La crainte qui grimpe

Dès le matin, une trentaine de sympathisants de la Coordination rurale s’étaient massés devant les grilles de la gendarmerie d’Agen. L’ambiance était calme mais résolument solidaire. La coprésidente de la CR 47, Karine Duc, dénonçait un « acharnement ciblé » : « À chaque mobilisation agricole, c’est toujours notre syndicat qui se retrouve convoqué. Difficile de croire à une simple coïncidence. » De leur côté, les principaux concernés maintiennent leur ligne de défense. « Les décisions ont été prises en toute transparence et validées par les instances compétentes », insiste Patrick Franken. Pour Serge Bousquet-Cassagne, il s’agit d’une « différence d’interprétation juridique » plutôt que d’une véritable infraction : « On pensait agir dans l’intérêt collectif, pas enfreindre la loi. » Il ajoute que le projet du lac, bien qu’illégal sur la forme, avait été motivé par des enjeux d’irrigation jugés cruciaux pour l’agriculture locale.

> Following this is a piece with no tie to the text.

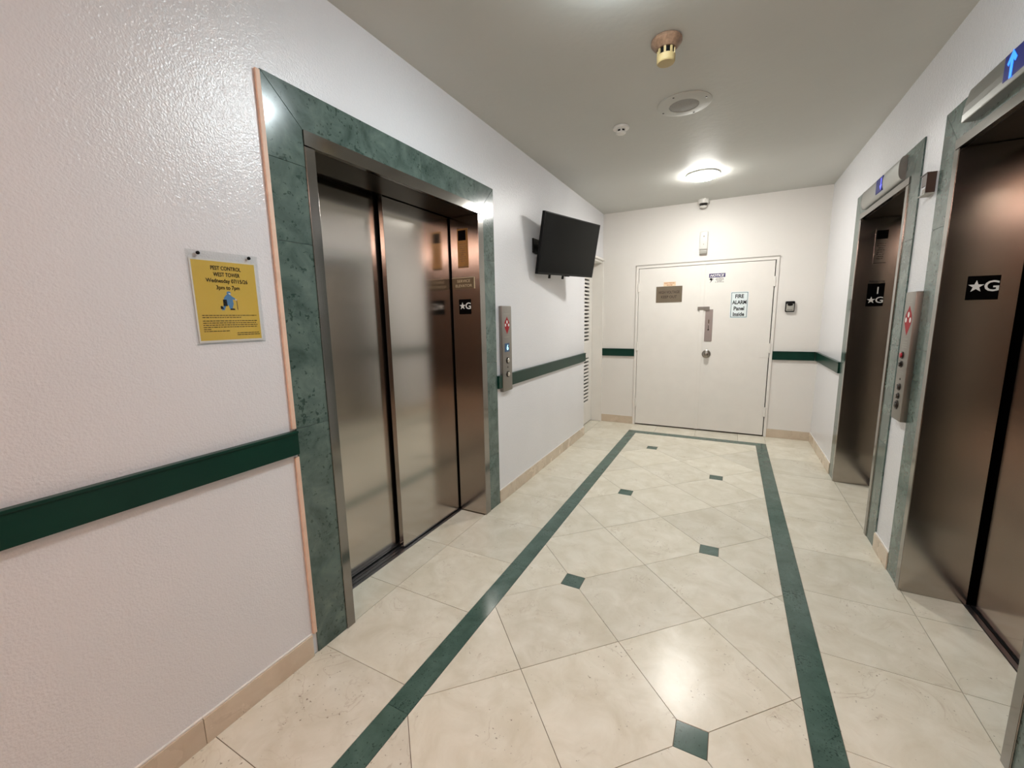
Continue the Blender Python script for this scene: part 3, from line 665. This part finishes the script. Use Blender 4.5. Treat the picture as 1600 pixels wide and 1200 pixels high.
def dprof(z0, z1, depth):
    zc, h = (z0 + z1) / 2, (z1 - z0) / 2
    sg = lambda v, e: math.copysign(abs(v) ** e, v)
    return [(0.0, z0)] + [(depth * (0.25 + 0.75 * sg(math.cos(a), 0.7)), zc + h * sg(math.sin(a), 0.8)) for a in (R(-90 + 12 * i) for i in range(16))] + [(0.0, z1)]
def down_arrow(sc, d, z):
    bm = NB(); a = 1.905; prism(bm, RIGHT, [(a - 0.007, z + 0.035), (a - 0.007, z - 0.008), (a - 0.024, z - 0.008), (a, z - 0.038), (a + 0.024, z - 0.008), (a + 0.007, z - 0.008), (a + 0.007, z + 0.035)], d, d + 0.001)
    fin('lit_arrow', bm, 'arrowdim', sc)
def up_arrow(sc, d, z):
    bm = NB(); a = 3.385; q = 1.0
    prism(bm, RIGHT, [(a - 0.008, z - 0.045), (a - 0.008, z + 0.012), (a - 0.020, z + 0.0), (a - 0.030, z + 0.010), (a, z + 0.045), (a + 0.030, z + 0.010), (a + 0.020, z + 0.0), (a + 0.008, z + 0.012), (a + 0.008, z - 0.045)], d, d + 0.001)
    fin('lit_arrow', bm, 'arrow', sc)
lantern('rounded steel indicator bar with a small violet display above the farther right-hand elevator', 1.42, 2.233, 2.212, 2.345, dprof(2.212, 2.345, 0.042), 1.795, 1.93, True, down_arrow)
z0, z1 = 2.232, 2.358
lantern('steel indicator bar with a bright blue arrow above the nearer right-hand elevator', 3.03, 3.80, z0, z1, [(0, z0), (0.046, z0), (0.048, z0 + 0.003), (0.0475, z0 + 0.03), (0.045, z0 + 0.06), (0.040, z0 + 0.09), (0.033, z1 - 0.003), (0.031, z1), (0, z1)], 3.335, 3.515, False, up_arrow)

# ------------------------------------------------------------------ brown box on the wall between the right elevators
t = thing('junction_box', 'open dark brown metal box on the white strip between the two right-hand elevators', 'box', RIGHT.p(2.58, 2.03, 0))
bm = NB(); slab(bm, RIGHT, 2.674, 2.682, 2.036, 2.128, 0, 0.037, 0.001); fin('side_plate', bm, 'boxbrown', t)
bm = NB(); slab(bm, RIGHT, 2.600, 2.684, 2.128, 2.133, 0, 0.039, 0.001); fin('top_plate', bm, 'boxbrown', t)
bm = NB(); slab(bm, RIGHT, 2.596, 2.682, 2.028, 2.035, 0, 0.039, 0.001); fin('bottom_plate', bm, 'greypl', t)
bm = NB(); slab(bm, RIGHT, 2.618, 2.674, 2.072, 2.128, 0.030, 0.036, 0.001); fin('front_plate', bm, 'boxbrown', t)
bm = NB(); slab(bm, RIGHT, 2.612, 2.660, 2.036, 2.064, 0.000, 0.030, 0.002); fin('wiring_block', bm, 'latch', t)

# ------------------------------------------------------------------ key box on the back wall
t = thing('key_lock_box', 'small black and grey key lock box right of the double door', 'key box', BACK.p(2.12, 1.455, 0))
bm = NB(); slab(bm, BACK, 2.076, 2.166, 1.456, 1.574, 0, 0.035, 0.012); fin('shell', bm, 'tvbody', t, True)
bm = NB(); slab(bm, BACK, 2.085, 2.157, 1.466, 1.545, 0.034, 0.042, 0.006); fin('front_cover', bm, 'greypl', t, True)
bm = NB(); prism(bm, BACK, [(2.120 + 0.026 * math.cos(i * math.pi / 8), 1.536 + 0.014 * math.sin(i * math.pi / 8)) for i in range(16)], 0.040, 0.045); fin('dial_cover', bm, 'tvbody', t)
bm = NB(); slab(bm, BACK, 2.096, 2.146, 1.478, 1.482, 0.0415, 0.0430); fin('open_lever', bm, 'tvbody', t)

# ------------------------------------------------------------------ yellow notice in an acrylic holder
nt_ = thing('notice_holder', 'yellow pest control notice in a clear acrylic holder screwed to the wall', 'notice', LEFT.p(-4.772, 1.382, 0))
bm = NB(); slab(bm, LEFT, -4.888, -4.660, 1.381, 1.687, 0.0045, 0.0065); slab(bm, LEFT, -4.888, -4.660, 1.381, 1.384, 0, 0.0065); fin('acrylic_sleeve', bm, 'clear', nt_)
bm = NB(); slab(bm, LEFT, -4.8795, -4.6665, 1.387, 1.662, 0.001, 0.0022); pp = fin('paper', bm, 'paper', nt_)
PA0, PA1 = -4.8745, -4.6715
bm = NB(); slab(bm, LEFT, PA0, PA1, 1.394, 1.657, 0.0022, 0.0024); fin('yellow_print', bm, 'yellow', pp)
d = 0.0024; ac = (PA0 + PA1) / 2
for s, z, w in (('PEST CONTROL', 1.6355, 0.098), ('WEST TOWER', 1.6145, 0.086), ('Wednesday 07/15/26', 1.592, 0.136), ('3pm to 7pm', 1.5695, 0.076)):
    line(pp, 'lettering', LEFT, s, ac + 0.004, z, 0.0185, d + 0.0003, wmax=w, bold=0.0003, depth=0.0004)
rnd = random.Random(11); bm = NB()
for z, a1 in ((1.4775, 0.0), (1.4705, -0.055), (1.459, 0.0), (1.452, 0.0), (1.445, 0.0), (1.438, 0.0), (1.431, -0.155), (1.4245, -0.098)):
    dashes(bm, LEFT, PA0 + 0.013, PA1 - 0.011 + a1, z, 0.0024, d, rnd, 0.004, 0.012, 0.0022)
for z in (1.4165, 1.410): dashes(bm, LEFT, PA1 - 0.085, PA1 - 0.006, z, 0.0024, d, rnd, 0.006, 0.013, 0.002)
stuff(fin('small_print', bm, 'lettering', pp))
# printed picture of a worker in a blue suit with a black tank
def pic(pts, m, k, nm='picture'):
    bm = NB(); prism(bm, LEFT, [(ac + 0.002 + x * 0.001, 1.523 + y * 0.001) for x, y in pts], d, d + 0.0003 + k * 0.0002); fin(nm, bm, m, pp)
pic([(-16, 14), (-8, 24), (2, 28), (10, 20), (22, 12), (20, 7), (12, 10), (14, -6), (8, -22), (0, -24), (-4, -10), (-12, -14), (-18, -28), (-28, -28), (-20, -12)], 'blue', 0)
pic([(-6, 30), (-3, 36), (5, 36), (9, 30), (5, 24), (-3, 24)], 'blue', 1)
pic([(0, 31), (7, 30), (7, 26), (1, 26)], 'ivory', 2)
pic([(-20, 8), (-8, 8), (-7, -14), (-20, -14)], 'lettering', 2)
pic([(-30, -14), (-24, -14), (-20, -24), (-30, -24)], 'lettering', 1)
pic([(2, -22), (14, -22), (18, -27), (0, -27)], 'lettering', 2)
pic([(20, 12), (27, 9), (25, 5), (19, 7)], 'skin', 2)
pic([(24, 8), (26, 8), (27, -26), (25, -26)], 'brown', 1)
for a in (-4.853, -4.690):
    bm = NB(); lathe(bm, sub(LEFT, a, 1.678, 0.0065), [(0.0055, 0), (0.0055, 0.004), (0.003, 0.006), (0, 0.006)], 14); fin('screw', bm, 'black', nt_)

# ------------------------------------------------------------------ signs on the elevator jambs
def plate(name, label, cat, f, a0, a1, b0, b1, d, th, m, bev=0.0004):
    t = thing(name, label, cat, f.p((a0 + a1) / 2, b0, d))
    bm = NB(); slab(bm, f, a0, a1, b0, b1, d, d + th, bev); p = fin('plate', bm, m, t)
    return t, p
def star_g(label, f, a0, a1, b0, b1, one=False):
    t, p = plate('floor_sign', label, 'sign', f, a0, a1, b0, b1, 0, 0.001, 'sticker', 0)
    w = a1 - a0
    zc = b0 + w * 0.56 if not one else b0 + w * 0.45
    bm = NB(); prism(bm, f, star(w * 0.26, a0 + w * 0.29, zc), 0.001, 0.0018); fin('star_symbol', bm, 'ivory', p)
    line(p, 'ivory', f, 'G', a0 + w * 0.76, zc + w * 0.01, w * 0.62, 0.0014, wmax=w * 0.44, bold=w * 0.008, depth=0.0008)
    if one: line(p, 'ivory', f, '1', a0 + w * 0.62, b0 + w * 1.15, w * 0.72, 0.0014, bold=w * 0.002, depth=0.0008)
    return t, p
JL, JF, JN = face_y(EL['i1'] - 0.0), face_y(-EF['i0']), face_y(-EN['i0'])
star_g('square black sign with white star and G in the service elevator doorway', JL, -0.163, -0.062, 1.481, 1.584)
t, p = star_g('tall black sign with white 1, star and G in the farther right-hand elevator', JF, 2.496, 2.603, 1.487, 1.665, True)
bm = NB(); text(bm, JF, 'ELEVATOR', 2.552, 1.678, 0.02, 0.0005, wmax=0.098, bold=0.0004); fin('lettering', bm, 'lettering', p)
star_g('black floor sign with a white star and G inside the nearer right-hand elevator', JN, 2.497, 2.604, 1.492, 1.599)
t, p = plate('service_sign', 'brown plate lettered service elevator in the service elevator doorway', 'sign', JL, -0.213, -0.030, 1.655, 1.731, 0, 0.003, 'brown')
line(p, 'goldtxt', JL, 'SERVICE', -0.116, 1.709, 0.026, 0.0034, wmax=0.108, depth=0.0008); line(p, 'goldtxt', JL, 'ELEVATOR', -0.116, 1.677, 0.026, 0.0034, wmax=0.135, depth=0.0008)
bm = NB(); slab(bm, JL, -0.213, -0.0265, 1.7295, 1.733, 0, 0.0042); slab(bm, JL, -0.0315, -0.0265, 1.655, 1.733, 0, 0.0042); fin('edge_moulding', bm, 'goldtxt', p)
t, p = plate('instruction_plate', 'tall narrow brass instruction plate with a black window in the service elevator doorway', 'sign', JL, -0.158, -0.072, 1.797, 2.058, 0, 0.002, 'brass')
bm = NB(); slab(bm, JL, -0.150, -0.088, 1.980, 2.046, 0.002, 0.0045, 0.0005); fin('window', bm, 'sticker', p)
bm = NB(); rnd = random.Random(21)
for k in range(9): 
    q = 0.012 + 0.016 * rnd.random(); dashes(bm, JL, -0.158 + q, -0.072 - q, 1.955 - 0.014 * k, 0.004, 0.002, rnd, 0.008, 0.02, 0.004)
slab(bm, JL, -0.155, -0.075, 1.800, 1.807, 0.002, 0.0026); stuff(fin('engraved_text', bm, 'brown', p))
t, p = plate('instruction_plate', 'narrow steel instruction plate with a black window in the farther right-hand elevator', 'sign', JF, 2.510, 2.594, 1.815, 2.075, 0, 0.002, 'jamb')
bm = NB(); slab(bm, JF, 2.518, 2.586, 2.000, 2.066, 0.002, 0.0045, 0.0005); fin('window', bm, 'sticker', p)
bm = NB()
for k in range(8):
    q = 0.010 + 0.014 * rnd.random(); dashes(bm, JF, 2.510 + q, 2.594 - q, 1.965 - 0.016 * k, 0.004, 0.002, rnd, 0.008, 0.02, 0.004)
slab(bm, JF, 2.513, 2.591, 1.818, 1.822, 0.002, 0.0026); stuff(fin('engraved_text', bm, 'darkmetal', p))

# ------------------------------------------------------------------ signs on the double door
t, p = plate('warning_plaque', 'bronze coloured high voltage keep out plaque on the left door leaf', 'sign', BACK, 0.690, 0.996, 1.603, 1.799, DF, 0.004, 'plaque')
line(p, 'plaquetxt', BACK, 'HIGH VOLTAGE', 0.843, 1.727, 0.045, DF + 0.0044, wmax=0.245, bold=0.0008, depth=0.0008); line(p, 'plaquetxt', BACK, 'KEEP OUT', 0.843, 1.670, 0.045, DF + 0.0044, wmax=0.185, bold=0.0008, depth=0.0008)
t, p = plate('room_label', 'small cream and orange room label just above the bronze plaque', 'sign', BACK, 0.775, 0.918, 1.8005, 1.853, DF, 0.002, 'cream')
line(p, 'rust', BACK, 'ELECTRICAL', 0.8465, 1.838, 0.020, DF + 0.0023, wmax=0.118, bold=0.0004); line(p, 'rust', BACK, 'ROOM', 0.8465, 1.814, 0.020, DF + 0.0023, wmax=0.062, bold=0.0004)
t, p = plate('notice_sticker', 'small white notice sticker with an indigo heading on the right door leaf', 'sign', BACK, 1.284, 1.463, 1.808, 1.925, DF, 0.001, 'paper', 0)
bm = NB(); slab(bm, BACK, 1.287, 1.460, 1.876, 1.922, DF + 0.001, DF + 0.0015); fin('heading_band', bm, 'purple', p)
bm = NB(); text(bm, BACK, 'NOTICE', 1.3735, 1.899, 0.038, DF + 0.0019, wmax=0.150, bold=0.0012, shear=0.25); fin('lettering', bm, 'ivory', p)
bm = NB(); 
prism(bm, BACK, [(1.310 + 0.015 * math.cos(i * math.pi / 8), 1.858 + 0.013 * math.sin(i * math.pi / 8)) for i in range(16)], DF + 0.001, DF + 0.0016)
prism(bm, BACK, [(1.322, 1.862), (1.325, 1.850), (1.312, 1.828), (1.296, 1.814), (1.308, 1.834), (1.312, 1.850)], DF + 0.001, DF + 0.0015)
slab(bm, BACK, 1.328, 1.331, 1.846, 1.868, DF + 0.001, DF + 0.0016); slab(bm, BACK, 1.334, 1.337, 1.850, 1.866, DF + 0.001, DF + 0.0016)
rnd = random.Random(8)
for z, q in ((1.866, 0.016), (1.855, 0.008), (1.844, 0.012), (1.833, 0.028), (1.821, 0.004)): dashes(bm, BACK, 1.350 + q, 1.457 - q, z, 0.0045, DF + 0.001, rnd, 0.012, 0.03, 0.004)
stuff(fin('small_print', bm, 'lettering', p))
t, p = plate('fire_alarm_sign', 'white portrait sign reading fire alarm panel inside on the right door leaf', 'sign', BACK, 1.530, 1.713, 1.398, 1.700, DF, 0.002, 'palebl')
bm = NB()
for a0, a1, b0, b1 in ((1.537, 1.706, 1.688, 1.693), (1.537, 1.706, 1.406, 1.411), (1.537, 1.542, 1.411, 1.688), (1.701, 1.706, 1.411, 1.688)): slab(bm, BACK, a0, a1, b0, b1, DF + 0.002, DF + 0.0026)
fin('border', bm, 'teal', p)
for s, z, w in (('FIRE', 1.648, 0.088), ('ALARM', 1.579, 0.146), ('Panel', 1.508, 0.108), ('Inside', 1.442, 0.116)): line(p, 'lettering', BACK, s, 1.6215, z, 0.060, DF + 0.0024, wmax=w, bold=0.0018)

Comme évoqué dans notre dernière édition, certains élus locaux s’inquiètent toutefois de la tournure que prend cette affaire, redoutant un climat de défiance croissant entre monde agricole et institutions. En coulisses, plusieurs responsables régionaux appellent à une sortie de crise par le dialogue, afin d’éviter une nouvelle fracture territoriale. Si les auditions se sont déroulées sans incident, l’ombre d’un futur procès correctionnel plane. Les quatre hommes sont ressortis libres, mais les prochaines semaines pourraient être décisives pour l’avenir judiciaire et politique de la Coordination rurale du Lot-et-Garonne.